2. China announced that it is working on a cap on its greenhouse gas emissions. This constitutes a historic first and opens up new opportunities for possible cooperation between major emitters on setting significant targets.

In short, the Bonn meeting is taking place in a relatively positive atmosphere, with an express desire to get as much work done as possible in the wake of COP 20 in Lima. As for the specific issues, the Bonn conference’s special focus targets raising ambition on land use and areas of urbanization. Additionally, ongoing conversations on adaptation, the Warsaw International Mechanism on Loss and Damage, new approaches to climate financing, the idea of a new market mechanism to be adopted within the new agreement, and how to achieve a balance between market and non-market mechanisms to curb emissions figure among the central issues.

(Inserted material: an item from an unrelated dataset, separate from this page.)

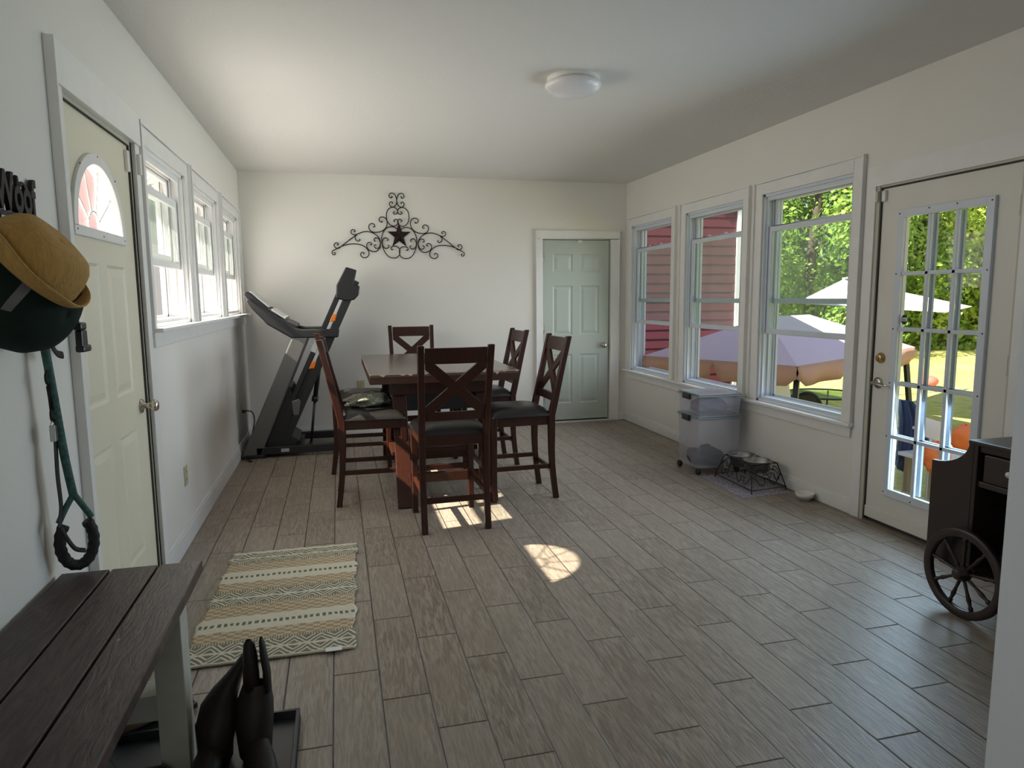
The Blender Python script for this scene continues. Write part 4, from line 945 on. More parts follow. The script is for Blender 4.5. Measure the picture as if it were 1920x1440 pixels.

Needless to say, questions continue to arise on equity. How should equity be understood within the parameters of a new agreement? How to conceptualize the distribution of responsibilities? What is the most appropriate formulation of responsibility within a universal agreement? Should the principle of common but differentiated responsibilities be revised or preserved in the current round of negotiations? How to determine each party’s contribution within the new agreement? These are not simple questions and do not have straightforward answers. But they give depth to the multilateral negotiations on climate change.